• _Exercise_
The lines to reproduce run from the first one through the line containing "scene.camera = cam". Reproduce them exactly.
■ ■ ■ ■ ■ ■ ■
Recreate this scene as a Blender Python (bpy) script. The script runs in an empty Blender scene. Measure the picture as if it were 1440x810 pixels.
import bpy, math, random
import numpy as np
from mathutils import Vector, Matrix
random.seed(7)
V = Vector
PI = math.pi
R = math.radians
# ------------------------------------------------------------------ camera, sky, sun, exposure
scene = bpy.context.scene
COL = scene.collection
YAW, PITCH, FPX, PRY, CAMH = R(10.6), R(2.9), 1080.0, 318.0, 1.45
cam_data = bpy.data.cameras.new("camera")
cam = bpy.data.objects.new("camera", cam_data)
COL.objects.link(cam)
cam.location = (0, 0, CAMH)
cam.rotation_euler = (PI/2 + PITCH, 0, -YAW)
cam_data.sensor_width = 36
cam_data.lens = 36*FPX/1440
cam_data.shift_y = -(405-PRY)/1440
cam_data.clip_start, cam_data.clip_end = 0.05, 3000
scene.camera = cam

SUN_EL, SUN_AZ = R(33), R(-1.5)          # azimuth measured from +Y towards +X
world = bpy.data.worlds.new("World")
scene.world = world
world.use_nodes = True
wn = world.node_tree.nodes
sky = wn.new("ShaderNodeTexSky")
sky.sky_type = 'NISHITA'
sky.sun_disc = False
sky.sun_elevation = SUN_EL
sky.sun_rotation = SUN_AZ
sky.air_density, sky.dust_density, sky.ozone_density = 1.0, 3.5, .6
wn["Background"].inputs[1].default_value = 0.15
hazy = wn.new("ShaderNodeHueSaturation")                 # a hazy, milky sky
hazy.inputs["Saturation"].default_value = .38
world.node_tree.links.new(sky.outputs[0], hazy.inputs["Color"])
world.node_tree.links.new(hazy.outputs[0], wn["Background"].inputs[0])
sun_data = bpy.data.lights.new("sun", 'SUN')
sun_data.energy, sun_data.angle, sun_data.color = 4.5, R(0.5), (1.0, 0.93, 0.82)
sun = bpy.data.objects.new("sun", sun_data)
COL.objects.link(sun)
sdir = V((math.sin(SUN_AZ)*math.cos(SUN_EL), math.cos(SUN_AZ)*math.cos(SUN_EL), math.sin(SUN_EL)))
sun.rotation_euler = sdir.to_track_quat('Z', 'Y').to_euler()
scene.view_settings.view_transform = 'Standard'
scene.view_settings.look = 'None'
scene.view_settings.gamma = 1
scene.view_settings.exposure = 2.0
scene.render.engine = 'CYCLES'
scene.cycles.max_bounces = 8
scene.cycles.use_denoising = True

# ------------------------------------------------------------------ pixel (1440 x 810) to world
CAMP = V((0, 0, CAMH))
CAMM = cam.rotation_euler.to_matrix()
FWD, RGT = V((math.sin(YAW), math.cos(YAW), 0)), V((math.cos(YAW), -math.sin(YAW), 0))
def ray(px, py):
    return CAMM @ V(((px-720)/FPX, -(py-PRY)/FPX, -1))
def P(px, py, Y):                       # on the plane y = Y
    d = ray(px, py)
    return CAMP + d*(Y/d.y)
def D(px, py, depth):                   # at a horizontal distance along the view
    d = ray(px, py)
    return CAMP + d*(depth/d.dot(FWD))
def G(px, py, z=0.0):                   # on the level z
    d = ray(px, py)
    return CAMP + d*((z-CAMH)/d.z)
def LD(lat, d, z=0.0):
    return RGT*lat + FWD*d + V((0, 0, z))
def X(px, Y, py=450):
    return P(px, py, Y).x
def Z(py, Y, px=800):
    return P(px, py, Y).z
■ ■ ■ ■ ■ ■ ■
• _Solution to this exercise_
Recreate this scene as a Blender Python (bpy) script. The script runs in an empty Blender scene. Measure the picture as if it were 1440x810 pixels.
import bpy, math, random
import numpy as np
from mathutils import Vector, Matrix
random.seed(7)
V = Vector
PI = math.pi
R = math.radians
# ------------------------------------------------------------------ camera, sky, sun, exposure
scene = bpy.context.scene
COL = scene.collection
YAW, PITCH, FPX, PRY, CAMH = R(10.6), R(2.9), 1080.0, 318.0, 1.45
cam_data = bpy.data.cameras.new("camera")
cam = bpy.data.objects.new("camera", cam_data)
COL.objects.link(cam)
cam.location = (0, 0, CAMH)
cam.rotation_euler = (PI/2 + PITCH, 0, -YAW)
cam_data.sensor_width = 36
cam_data.lens = 36*FPX/1440
cam_data.shift_y = -(405-PRY)/1440
cam_data.clip_start, cam_data.clip_end = 0.05, 3000
scene.camera = cam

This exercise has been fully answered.